#### [WRITTEN INSTRUCTION]
Write out the listing below without alteration, omitting its pictures.

#### [SUPPLIED DATA]

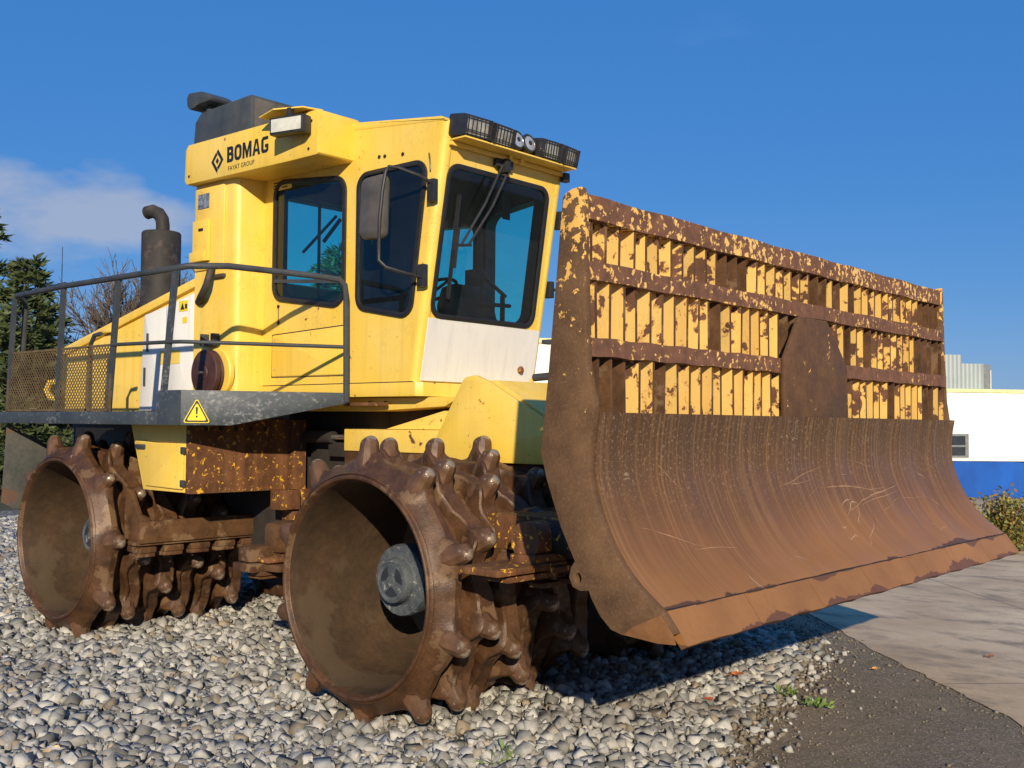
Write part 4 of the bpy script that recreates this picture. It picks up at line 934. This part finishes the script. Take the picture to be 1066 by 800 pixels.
# loose crushed stones
CAM = np.array([4.745, -5.763, 1.812]); FWD = np.array([-.66033, .75004, .03752]); RGT = np.array([.75074, .66054, .00809])
def hull_shape(k):
    b_ = bmesh.new(); pts = np.array([(i, j, l) for i in (-1, 1) for j in (-1, 1) for l in (-1, 1)], float)*rng.uniform(.38, .86, (8, 3))
    ex = rng.normal(size=(k, 3)); ex /= np.linalg.norm(ex, axis=1)[:, None]; pts = np.concatenate([pts, ex*rng.uniform(.9, 1.15, (k, 1))])*np.array([1, rng.uniform(.6, 1), rng.uniform(.5, .95)])
    for p in pts: b_.verts.new(p)
    r_ = bmesh.ops.convex_hull(b_, input=b_.verts[:]); bmesh.ops.triangulate(b_, faces=b_.faces[:])
    b_.verts.ensure_lookup_table(); b_.verts.index_update()
    loose = [v for v in b_.verts if not v.link_faces]
    for v in loose: b_.verts.remove(v)
    b_.verts.index_update(); V_ = np.array([v.co[:] for v in b_.verts]); F_ = np.array([[v.index for v in f.verts] for f in b_.faces]); b_.free(); return V_, F_
shapes = [hull_shape(int(rng.integers(0, 2))) for _ in range(36)]
def stones(name, px, py, pz, size, mat, label=None):
    Vs = []; Fs = []; base = 0; which = rng.integers(0, len(shapes), len(px))
    for s_ in range(len(shapes)):
        idx = np.where(which == s_)[0]
        if not len(idx): continue
        V_, F_ = shapes[s_]; n_ = len(idx)
        a = rng.uniform(0, 2*pi, n_); tl = rng.normal(0, 1.2, n_); az = rng.uniform(0, 2*pi, n_)
        def rot(axis, ang):
            c, s = np.cos(ang), np.sin(ang); z_, o1 = np.zeros(n_), np.ones(n_)
            return np.stack([np.stack(r, -1) for r in (((c, -s, z_), (s, c, z_), (z_, z_, o1)) if axis == 'z' else ((o1, z_, z_), (z_, c, -s), (z_, s, c)))], 1)
        Rm = rot('z', az) @ rot('x', tl) @ rot('z', a)
        W = np.einsum('nij,vj->nvi', Rm, V_)*size[idx][:, None, None]
        W += np.stack([px[idx], py[idx], pz[idx]], -1)[:, None, :]
        Vs.append(W.reshape(-1, 3)); Fs.append((F_[None]+(np.arange(n_)*len(V_))[:, None, None]+base).reshape(-1, 3)); base += n_*len(V_)
    Vv = np.concatenate(Vs); Ff = np.concatenate(Fs)
    me = bpy.data.meshes.new(name); me.vertices.add(len(Vv)); me.vertices.foreach_set('co', Vv.astype(np.float32).ravel())
    me.loops.add(len(Ff)*3); me.loops.foreach_set('vertex_index', Ff.astype(np.int32).ravel())
    me.polygons.add(len(Ff)); me.polygons.foreach_set('loop_start', np.arange(0, len(Ff)*3, 3, dtype=np.int32)); me.update(calc_edges=True); me.validate()
    me.materials.append(mat); o = bpy.data.objects.new(name, me); COL.objects.link(o); return tag(o, label, 'gravel', kind='stuff')
def m_stone():
    t = NT('crushed_stone'); g = t.n('ShaderNodeNewGeometry'); rp = g.outputs['Random Per Island']
    c = t.ramp(rp, [(0., (.13, .125, .11)), (.15, (.22, .21, .185)), (.4, (.32, .305, .27)), (.6, (.40, .38, .335)), (.82, (.50, .475, .415)), (.9, (.25, .25, .24)), (.95, (.38, .30, .20)), (1., (.17, .14, .10))])
    n = t.ramp(t.noise(30, 6, .7), [(.3, .7), (.7, 1.15)]); c = t.mix(1., c, n, 'MULTIPLY')
    d = t.ramp(t.noise(1.1, 5), [(.56, 0.), (.68, .6)]); c = t.mix(d, c, (.12, .10, .08))
    t.bump(t.noise(70, 5), .35, .006); return t.set(c, .82)
mst = m_stone()
mst2 = m_plain('brown_grit', (.17, .14, .10), .9, var=.5, scale=30)
N = 260000
x = rng.uniform(-14, 3.0, N); y = rng.uniform(-9, 7, N)
# visible wedge only, thinning with distance
dv = np.stack([x, y, 0*x], -1)-CAM; dep = dv@FWD; lat = dv@RGT
keep = (dep > 3.2) & (np.abs(lat) < dep*.50+.9)
edge_n = .35*np.sin(x*2.1+y*1.3)+.18*np.sin(x*6.3-y*4.1)
ok = inpoly(x, y, gb)
dens = np.clip(1.25-(dep-6)*.045, .30, 1.)
sz = rng.lognormal(math.log(.0325), .50, N); sz = np.clip(sz, .012, .075)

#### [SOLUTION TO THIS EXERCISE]
Write part 4 of the bpy script that recreates this picture. It picks up at line 934. This part finishes the script. Take the picture to be 1066 by 800 pixels.
# loose crushed stones
CAM = np.array([4.745, -5.763, 1.812]); FWD = np.array([-.66033, .75004, .03752]); RGT = np.array([.75074, .66054, .00809])
def hull_shape(k):
    b_ = bmesh.new(); pts = np.array([(i, j, l) for i in (-1, 1) for j in (-1, 1) for l in (-1, 1)], float)*rng.uniform(.38, .86, (8, 3))
    ex = rng.normal(size=(k, 3)); ex /= np.linalg.norm(ex, axis=1)[:, None]; pts = np.concatenate([pts, ex*rng.uniform(.9, 1.15, (k, 1))])*np.array([1, rng.uniform(.6, 1), rng.uniform(.5, .95)])
    for p in pts: b_.verts.new(p)
    r_ = bmesh.ops.convex_hull(b_, input=b_.verts[:]); bmesh.ops.triangulate(b_, faces=b_.faces[:])
    b_.verts.ensure_lookup_table(); b_.verts.index_update()
    loose = [v for v in b_.verts if not v.link_faces]
    for v in loose: b_.verts.remove(v)
    b_.verts.index_update(); V_ = np.array([v.co[:] for v in b_.verts]); F_ = np.array([[v.index for v in f.verts] for f in b_.faces]); b_.free(); return V_, F_
shapes = [hull_shape(int(rng.integers(0, 2))) for _ in range(36)]
def stones(name, px, py, pz, size, mat, label=None):
    Vs = []; Fs = []; base = 0; which = rng.integers(0, len(shapes), len(px))
    for s_ in range(len(shapes)):
        idx = np.where(which == s_)[0]
        if not len(idx): continue
        V_, F_ = shapes[s_]; n_ = len(idx)
        a = rng.uniform(0, 2*pi, n_); tl = rng.normal(0, 1.2, n_); az = rng.uniform(0, 2*pi, n_)
        def rot(axis, ang):
            c, s = np.cos(ang), np.sin(ang); z_, o1 = np.zeros(n_), np.ones(n_)
            return np.stack([np.stack(r, -1) for r in (((c, -s, z_), (s, c, z_), (z_, z_, o1)) if axis == 'z' else ((o1, z_, z_), (z_, c, -s), (z_, s, c)))], 1)
        Rm = rot('z', az) @ rot('x', tl) @ rot('z', a)
        W = np.einsum('nij,vj->nvi', Rm, V_)*size[idx][:, None, None]
        W += np.stack([px[idx], py[idx], pz[idx]], -1)[:, None, :]
        Vs.append(W.reshape(-1, 3)); Fs.append((F_[None]+(np.arange(n_)*len(V_))[:, None, None]+base).reshape(-1, 3)); base += n_*len(V_)
    Vv = np.concatenate(Vs); Ff = np.concatenate(Fs)
    me = bpy.data.meshes.new(name); me.vertices.add(len(Vv)); me.vertices.foreach_set('co', Vv.astype(np.float32).ravel())
    me.loops.add(len(Ff)*3); me.loops.foreach_set('vertex_index', Ff.astype(np.int32).ravel())
    me.polygons.add(len(Ff)); me.polygons.foreach_set('loop_start', np.arange(0, len(Ff)*3, 3, dtype=np.int32)); me.update(calc_edges=True); me.validate()
    me.materials.append(mat); o = bpy.data.objects.new(name, me); COL.objects.link(o); return tag(o, label, 'gravel', kind='stuff')
def m_stone():
    t = NT('crushed_stone'); g = t.n('ShaderNodeNewGeometry'); rp = g.outputs['Random Per Island']
    c = t.ramp(rp, [(0., (.13, .125, .11)), (.15, (.22, .21, .185)), (.4, (.32, .305, .27)), (.6, (.40, .38, .335)), (.82, (.50, .475, .415)), (.9, (.25, .25, .24)), (.95, (.38, .30, .20)), (1., (.17, .14, .10))])
    n = t.ramp(t.noise(30, 6, .7), [(.3, .7), (.7, 1.15)]); c = t.mix(1., c, n, 'MULTIPLY')
    d = t.ramp(t.noise(1.1, 5), [(.56, 0.), (.68, .6)]); c = t.mix(d, c, (.12, .10, .08))
    t.bump(t.noise(70, 5), .35, .006); return t.set(c, .82)
mst = m_stone()
mst2 = m_plain('brown_grit', (.17, .14, .10), .9, var=.5, scale=30)
N = 260000
x = rng.uniform(-14, 3.0, N); y = rng.uniform(-9, 7, N)
# visible wedge only, thinning with distance
dv = np.stack([x, y, 0*x], -1)-CAM; dep = dv@FWD; lat = dv@RGT
keep = (dep > 3.2) & (np.abs(lat) < dep*.50+.9)
edge_n = .35*np.sin(x*2.1+y*1.3)+.18*np.sin(x*6.3-y*4.1)
ok = inpoly(x, y, gb)
dens = np.clip(1.25-(dep-6)*.045, .30, 1.)
sz = rng.lognormal(math.log(.0325), .50, N); sz = np.clip(sz, .012, .075)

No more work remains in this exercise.